Dataset extract
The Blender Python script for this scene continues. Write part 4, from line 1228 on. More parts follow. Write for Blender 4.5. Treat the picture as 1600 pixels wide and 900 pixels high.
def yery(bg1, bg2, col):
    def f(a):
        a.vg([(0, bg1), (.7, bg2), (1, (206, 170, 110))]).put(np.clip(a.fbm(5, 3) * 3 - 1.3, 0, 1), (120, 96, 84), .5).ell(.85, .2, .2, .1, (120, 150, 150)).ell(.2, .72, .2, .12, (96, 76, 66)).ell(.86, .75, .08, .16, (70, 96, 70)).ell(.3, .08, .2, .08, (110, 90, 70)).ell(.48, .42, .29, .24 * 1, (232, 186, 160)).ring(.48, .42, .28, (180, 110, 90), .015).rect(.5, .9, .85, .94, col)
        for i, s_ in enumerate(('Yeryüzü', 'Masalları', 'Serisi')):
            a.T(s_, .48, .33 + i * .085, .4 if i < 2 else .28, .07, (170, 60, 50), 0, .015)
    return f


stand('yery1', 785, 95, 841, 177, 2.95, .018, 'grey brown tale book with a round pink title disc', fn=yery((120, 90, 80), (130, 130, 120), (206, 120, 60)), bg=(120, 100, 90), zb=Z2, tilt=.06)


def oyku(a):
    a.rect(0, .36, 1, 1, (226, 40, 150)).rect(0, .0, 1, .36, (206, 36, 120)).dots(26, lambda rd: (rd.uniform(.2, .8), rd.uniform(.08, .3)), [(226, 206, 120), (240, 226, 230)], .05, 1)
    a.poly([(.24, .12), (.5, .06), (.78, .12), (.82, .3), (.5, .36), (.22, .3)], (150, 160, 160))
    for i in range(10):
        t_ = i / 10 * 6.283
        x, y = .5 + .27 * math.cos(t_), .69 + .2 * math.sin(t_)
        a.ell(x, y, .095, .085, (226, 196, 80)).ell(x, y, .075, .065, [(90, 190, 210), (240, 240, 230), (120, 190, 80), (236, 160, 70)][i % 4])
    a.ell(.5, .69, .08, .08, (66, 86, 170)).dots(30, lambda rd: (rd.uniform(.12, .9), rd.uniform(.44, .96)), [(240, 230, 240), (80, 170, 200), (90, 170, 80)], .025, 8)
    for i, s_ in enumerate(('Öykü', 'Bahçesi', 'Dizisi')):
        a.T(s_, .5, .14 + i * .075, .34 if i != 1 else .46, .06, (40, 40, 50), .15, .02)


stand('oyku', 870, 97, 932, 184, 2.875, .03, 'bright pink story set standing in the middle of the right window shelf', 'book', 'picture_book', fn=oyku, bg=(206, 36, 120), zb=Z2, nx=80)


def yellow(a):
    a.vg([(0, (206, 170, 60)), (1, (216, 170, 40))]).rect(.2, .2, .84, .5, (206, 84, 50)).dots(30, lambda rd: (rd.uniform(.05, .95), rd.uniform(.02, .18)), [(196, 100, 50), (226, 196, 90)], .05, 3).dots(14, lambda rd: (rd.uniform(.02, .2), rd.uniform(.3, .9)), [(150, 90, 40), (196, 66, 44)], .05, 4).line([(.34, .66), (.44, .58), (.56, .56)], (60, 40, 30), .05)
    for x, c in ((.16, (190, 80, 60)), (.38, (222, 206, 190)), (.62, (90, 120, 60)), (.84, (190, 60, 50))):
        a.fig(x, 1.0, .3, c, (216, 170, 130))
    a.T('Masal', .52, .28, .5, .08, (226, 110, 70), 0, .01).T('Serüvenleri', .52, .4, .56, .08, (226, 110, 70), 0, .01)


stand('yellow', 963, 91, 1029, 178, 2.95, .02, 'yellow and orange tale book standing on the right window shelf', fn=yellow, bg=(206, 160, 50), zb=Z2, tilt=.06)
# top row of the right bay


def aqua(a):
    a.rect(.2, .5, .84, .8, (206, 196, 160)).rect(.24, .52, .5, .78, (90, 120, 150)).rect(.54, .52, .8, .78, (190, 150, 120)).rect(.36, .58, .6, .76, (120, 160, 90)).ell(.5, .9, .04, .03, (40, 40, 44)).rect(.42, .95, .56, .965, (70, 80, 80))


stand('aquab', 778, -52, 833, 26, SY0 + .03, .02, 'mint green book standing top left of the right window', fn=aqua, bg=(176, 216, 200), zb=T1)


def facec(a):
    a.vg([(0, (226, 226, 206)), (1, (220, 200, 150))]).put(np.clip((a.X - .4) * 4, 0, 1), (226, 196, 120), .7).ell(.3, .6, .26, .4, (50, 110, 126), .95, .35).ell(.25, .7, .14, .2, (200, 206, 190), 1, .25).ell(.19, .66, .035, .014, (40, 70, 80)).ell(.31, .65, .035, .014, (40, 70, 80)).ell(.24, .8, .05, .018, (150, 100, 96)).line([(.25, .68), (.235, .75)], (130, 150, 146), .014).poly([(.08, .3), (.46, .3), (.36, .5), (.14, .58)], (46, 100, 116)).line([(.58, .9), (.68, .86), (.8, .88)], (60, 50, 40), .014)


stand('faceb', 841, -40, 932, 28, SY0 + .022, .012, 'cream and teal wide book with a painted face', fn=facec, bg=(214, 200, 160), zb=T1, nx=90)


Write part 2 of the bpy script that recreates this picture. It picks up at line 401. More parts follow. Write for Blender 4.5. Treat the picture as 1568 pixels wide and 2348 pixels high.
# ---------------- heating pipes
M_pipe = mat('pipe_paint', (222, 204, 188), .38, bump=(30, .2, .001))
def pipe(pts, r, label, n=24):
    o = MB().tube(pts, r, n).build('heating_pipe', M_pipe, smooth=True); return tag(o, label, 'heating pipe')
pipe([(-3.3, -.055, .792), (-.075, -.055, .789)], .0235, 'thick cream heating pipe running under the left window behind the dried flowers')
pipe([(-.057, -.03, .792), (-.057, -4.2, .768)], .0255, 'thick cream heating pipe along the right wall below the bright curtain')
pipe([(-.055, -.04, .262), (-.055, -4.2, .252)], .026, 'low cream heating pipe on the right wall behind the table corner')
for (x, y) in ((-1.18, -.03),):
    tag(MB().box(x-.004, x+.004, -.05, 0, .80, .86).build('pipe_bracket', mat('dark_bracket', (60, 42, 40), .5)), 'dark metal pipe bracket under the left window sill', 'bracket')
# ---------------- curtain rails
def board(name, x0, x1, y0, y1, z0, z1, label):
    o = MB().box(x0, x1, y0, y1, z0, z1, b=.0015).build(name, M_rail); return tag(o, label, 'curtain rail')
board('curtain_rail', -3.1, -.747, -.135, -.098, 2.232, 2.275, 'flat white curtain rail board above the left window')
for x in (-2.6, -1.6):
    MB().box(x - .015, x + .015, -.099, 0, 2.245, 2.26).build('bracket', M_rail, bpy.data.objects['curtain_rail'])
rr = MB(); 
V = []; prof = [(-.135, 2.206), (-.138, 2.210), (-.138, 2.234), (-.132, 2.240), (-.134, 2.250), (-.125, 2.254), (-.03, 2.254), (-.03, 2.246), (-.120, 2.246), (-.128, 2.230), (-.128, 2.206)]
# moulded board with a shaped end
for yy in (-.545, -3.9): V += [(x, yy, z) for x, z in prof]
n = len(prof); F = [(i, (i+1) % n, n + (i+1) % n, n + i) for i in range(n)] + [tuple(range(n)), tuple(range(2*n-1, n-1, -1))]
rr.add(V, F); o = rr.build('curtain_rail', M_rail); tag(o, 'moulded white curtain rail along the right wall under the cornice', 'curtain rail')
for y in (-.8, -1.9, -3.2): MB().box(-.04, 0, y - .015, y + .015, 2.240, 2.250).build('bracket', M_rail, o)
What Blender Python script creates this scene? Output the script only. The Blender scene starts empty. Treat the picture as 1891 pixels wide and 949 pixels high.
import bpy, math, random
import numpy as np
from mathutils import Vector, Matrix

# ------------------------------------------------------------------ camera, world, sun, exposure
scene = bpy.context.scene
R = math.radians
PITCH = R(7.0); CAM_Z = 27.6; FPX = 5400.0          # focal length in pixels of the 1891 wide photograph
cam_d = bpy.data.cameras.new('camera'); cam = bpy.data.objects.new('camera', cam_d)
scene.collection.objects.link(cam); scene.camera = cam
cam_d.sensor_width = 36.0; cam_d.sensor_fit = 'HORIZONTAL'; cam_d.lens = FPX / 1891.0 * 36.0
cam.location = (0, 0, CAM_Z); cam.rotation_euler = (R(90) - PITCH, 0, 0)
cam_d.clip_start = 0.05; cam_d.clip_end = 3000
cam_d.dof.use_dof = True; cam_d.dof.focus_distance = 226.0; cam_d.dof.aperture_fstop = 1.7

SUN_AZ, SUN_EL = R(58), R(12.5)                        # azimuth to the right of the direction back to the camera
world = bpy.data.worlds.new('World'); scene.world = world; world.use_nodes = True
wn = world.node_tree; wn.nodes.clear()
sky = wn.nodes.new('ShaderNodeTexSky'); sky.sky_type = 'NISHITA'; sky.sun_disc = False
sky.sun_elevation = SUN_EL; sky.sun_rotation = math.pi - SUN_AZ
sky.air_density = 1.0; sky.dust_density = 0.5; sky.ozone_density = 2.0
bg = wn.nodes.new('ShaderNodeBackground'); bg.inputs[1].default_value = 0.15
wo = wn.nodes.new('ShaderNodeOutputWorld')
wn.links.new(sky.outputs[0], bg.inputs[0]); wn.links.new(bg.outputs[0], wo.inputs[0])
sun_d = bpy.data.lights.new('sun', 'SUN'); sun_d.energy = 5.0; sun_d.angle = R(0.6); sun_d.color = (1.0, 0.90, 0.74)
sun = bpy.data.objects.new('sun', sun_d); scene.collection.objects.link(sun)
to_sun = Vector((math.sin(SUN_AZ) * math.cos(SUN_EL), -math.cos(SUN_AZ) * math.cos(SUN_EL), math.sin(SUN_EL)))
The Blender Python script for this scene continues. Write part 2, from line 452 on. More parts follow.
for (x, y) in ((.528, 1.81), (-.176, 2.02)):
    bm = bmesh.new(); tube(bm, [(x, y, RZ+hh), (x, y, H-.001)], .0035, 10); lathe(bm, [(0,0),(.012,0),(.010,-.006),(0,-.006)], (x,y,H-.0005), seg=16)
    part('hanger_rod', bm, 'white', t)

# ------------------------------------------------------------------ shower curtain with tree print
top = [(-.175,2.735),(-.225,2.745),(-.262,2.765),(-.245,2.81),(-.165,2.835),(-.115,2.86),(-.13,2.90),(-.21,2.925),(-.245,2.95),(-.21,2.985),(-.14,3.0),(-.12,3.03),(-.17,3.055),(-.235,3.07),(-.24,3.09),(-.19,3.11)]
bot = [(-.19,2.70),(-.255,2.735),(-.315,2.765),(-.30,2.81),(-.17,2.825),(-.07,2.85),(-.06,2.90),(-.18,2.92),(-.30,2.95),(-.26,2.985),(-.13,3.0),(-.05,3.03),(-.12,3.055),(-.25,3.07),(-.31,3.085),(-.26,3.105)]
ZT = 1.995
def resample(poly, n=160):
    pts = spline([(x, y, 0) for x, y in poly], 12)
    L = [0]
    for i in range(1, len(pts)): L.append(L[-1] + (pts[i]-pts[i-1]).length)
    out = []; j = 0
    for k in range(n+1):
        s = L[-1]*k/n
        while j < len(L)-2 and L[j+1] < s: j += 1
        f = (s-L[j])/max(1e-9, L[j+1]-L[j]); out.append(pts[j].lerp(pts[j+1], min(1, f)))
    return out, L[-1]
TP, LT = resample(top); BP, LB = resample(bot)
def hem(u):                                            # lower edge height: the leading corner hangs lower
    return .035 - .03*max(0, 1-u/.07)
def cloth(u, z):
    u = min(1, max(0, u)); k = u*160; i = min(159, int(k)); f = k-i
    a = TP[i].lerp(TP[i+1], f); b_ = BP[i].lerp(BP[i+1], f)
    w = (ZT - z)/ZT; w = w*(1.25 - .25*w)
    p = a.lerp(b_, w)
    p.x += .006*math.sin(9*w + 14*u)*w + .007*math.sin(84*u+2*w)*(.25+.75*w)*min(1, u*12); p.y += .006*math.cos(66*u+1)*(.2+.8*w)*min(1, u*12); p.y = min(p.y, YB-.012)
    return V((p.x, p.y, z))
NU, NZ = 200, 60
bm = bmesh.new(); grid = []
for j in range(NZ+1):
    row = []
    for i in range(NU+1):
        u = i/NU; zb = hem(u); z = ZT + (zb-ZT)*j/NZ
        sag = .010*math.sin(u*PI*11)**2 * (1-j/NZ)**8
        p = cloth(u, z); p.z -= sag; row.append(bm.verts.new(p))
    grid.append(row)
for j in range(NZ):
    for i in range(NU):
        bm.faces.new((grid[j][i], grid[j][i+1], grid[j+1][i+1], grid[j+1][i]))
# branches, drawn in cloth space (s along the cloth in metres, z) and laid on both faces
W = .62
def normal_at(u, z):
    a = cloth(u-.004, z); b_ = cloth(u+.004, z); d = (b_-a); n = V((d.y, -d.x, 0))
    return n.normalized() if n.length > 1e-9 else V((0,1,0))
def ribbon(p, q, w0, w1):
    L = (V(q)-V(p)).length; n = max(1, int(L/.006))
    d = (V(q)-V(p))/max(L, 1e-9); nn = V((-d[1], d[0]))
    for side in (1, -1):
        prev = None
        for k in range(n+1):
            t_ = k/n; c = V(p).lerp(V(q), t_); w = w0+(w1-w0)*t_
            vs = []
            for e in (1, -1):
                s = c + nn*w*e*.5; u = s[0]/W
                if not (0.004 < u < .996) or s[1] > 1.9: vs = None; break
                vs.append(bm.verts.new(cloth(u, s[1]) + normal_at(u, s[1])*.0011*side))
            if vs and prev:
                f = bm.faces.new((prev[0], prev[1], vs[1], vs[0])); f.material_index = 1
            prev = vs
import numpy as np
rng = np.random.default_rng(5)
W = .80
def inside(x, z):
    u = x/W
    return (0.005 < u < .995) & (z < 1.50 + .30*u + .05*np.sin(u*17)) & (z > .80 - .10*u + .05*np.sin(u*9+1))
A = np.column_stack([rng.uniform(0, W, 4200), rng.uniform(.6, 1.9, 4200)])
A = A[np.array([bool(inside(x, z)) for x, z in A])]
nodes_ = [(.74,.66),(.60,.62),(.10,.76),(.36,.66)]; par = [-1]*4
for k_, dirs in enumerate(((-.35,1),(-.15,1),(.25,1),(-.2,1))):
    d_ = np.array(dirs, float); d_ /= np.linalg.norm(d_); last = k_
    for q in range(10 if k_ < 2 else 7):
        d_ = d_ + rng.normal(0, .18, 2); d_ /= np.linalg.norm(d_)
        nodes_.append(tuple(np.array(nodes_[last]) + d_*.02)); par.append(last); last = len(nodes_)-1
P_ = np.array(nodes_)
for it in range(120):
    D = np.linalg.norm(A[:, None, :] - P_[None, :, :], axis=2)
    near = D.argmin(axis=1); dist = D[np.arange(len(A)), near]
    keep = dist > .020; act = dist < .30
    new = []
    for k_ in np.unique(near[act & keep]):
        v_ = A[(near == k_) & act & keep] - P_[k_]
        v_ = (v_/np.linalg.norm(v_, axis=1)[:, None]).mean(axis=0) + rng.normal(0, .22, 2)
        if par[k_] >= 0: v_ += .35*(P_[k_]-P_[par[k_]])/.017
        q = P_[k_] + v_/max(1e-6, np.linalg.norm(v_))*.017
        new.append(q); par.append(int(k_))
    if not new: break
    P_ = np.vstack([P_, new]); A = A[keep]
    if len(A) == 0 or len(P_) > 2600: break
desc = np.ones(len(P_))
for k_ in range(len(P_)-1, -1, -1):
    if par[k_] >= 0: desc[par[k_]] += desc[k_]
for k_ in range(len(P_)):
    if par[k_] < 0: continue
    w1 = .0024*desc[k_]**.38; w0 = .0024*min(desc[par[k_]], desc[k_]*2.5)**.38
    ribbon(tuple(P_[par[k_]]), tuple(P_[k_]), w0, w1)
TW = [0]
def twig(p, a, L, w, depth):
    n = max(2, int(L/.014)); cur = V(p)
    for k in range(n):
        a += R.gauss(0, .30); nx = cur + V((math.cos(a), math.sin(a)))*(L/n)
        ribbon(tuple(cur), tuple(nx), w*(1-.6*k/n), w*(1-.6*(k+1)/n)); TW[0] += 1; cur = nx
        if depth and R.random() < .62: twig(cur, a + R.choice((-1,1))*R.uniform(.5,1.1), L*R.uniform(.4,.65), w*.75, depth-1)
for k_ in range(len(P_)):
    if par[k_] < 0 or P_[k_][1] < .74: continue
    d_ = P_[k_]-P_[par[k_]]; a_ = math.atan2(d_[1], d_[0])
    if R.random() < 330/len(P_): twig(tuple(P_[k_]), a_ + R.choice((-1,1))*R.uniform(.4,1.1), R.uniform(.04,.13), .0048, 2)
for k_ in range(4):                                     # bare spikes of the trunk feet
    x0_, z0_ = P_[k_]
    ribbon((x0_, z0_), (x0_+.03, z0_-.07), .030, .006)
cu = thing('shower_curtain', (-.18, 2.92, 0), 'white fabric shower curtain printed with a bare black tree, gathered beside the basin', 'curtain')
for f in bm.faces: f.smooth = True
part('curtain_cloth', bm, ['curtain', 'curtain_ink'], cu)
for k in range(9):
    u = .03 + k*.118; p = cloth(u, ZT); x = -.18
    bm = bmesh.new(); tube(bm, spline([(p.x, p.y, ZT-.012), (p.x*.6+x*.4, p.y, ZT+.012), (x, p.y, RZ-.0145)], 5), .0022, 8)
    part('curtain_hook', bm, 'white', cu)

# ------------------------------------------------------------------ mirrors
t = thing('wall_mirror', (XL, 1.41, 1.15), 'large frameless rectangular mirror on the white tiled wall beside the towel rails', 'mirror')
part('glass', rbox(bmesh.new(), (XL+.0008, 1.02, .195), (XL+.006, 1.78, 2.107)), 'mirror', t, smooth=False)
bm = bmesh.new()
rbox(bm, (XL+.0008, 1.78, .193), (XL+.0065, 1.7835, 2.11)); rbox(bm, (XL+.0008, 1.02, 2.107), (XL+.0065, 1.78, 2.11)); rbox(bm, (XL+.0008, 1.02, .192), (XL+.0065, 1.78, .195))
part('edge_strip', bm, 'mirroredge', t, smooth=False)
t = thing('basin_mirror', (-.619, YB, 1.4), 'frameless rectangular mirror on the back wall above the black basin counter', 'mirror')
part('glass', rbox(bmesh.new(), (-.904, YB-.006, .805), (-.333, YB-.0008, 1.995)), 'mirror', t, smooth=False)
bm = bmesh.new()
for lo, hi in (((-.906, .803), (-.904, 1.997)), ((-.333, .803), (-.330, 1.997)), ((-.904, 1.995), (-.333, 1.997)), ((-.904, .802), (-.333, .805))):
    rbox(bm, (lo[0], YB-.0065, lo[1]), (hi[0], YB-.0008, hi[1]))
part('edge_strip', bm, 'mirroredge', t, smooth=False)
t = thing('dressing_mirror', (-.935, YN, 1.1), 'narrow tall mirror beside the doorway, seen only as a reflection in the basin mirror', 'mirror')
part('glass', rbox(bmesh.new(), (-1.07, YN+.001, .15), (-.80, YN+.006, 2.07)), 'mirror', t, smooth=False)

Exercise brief
Pull every line holding "script" out of the records.

Exercise result
The Blender Python script for this scene continues. Write part 4, from line 1228 on. More parts follow. Write for Blender 4.5. Treat the picture as 1600 pixels wide and 900 pixels high.
Write part 2 of the bpy script that recreates this picture. It picks up at line 401. More parts follow. Write for Blender 4.5. Treat the picture as 1568 pixels wide and 2348 pixels high.
What Blender Python script creates this scene? Output the script only. The Blender scene starts empty. Treat the picture as 1891 pixels wide and 949 pixels high.
The Blender Python script for this scene continues. Write part 2, from line 452 on. More parts follow.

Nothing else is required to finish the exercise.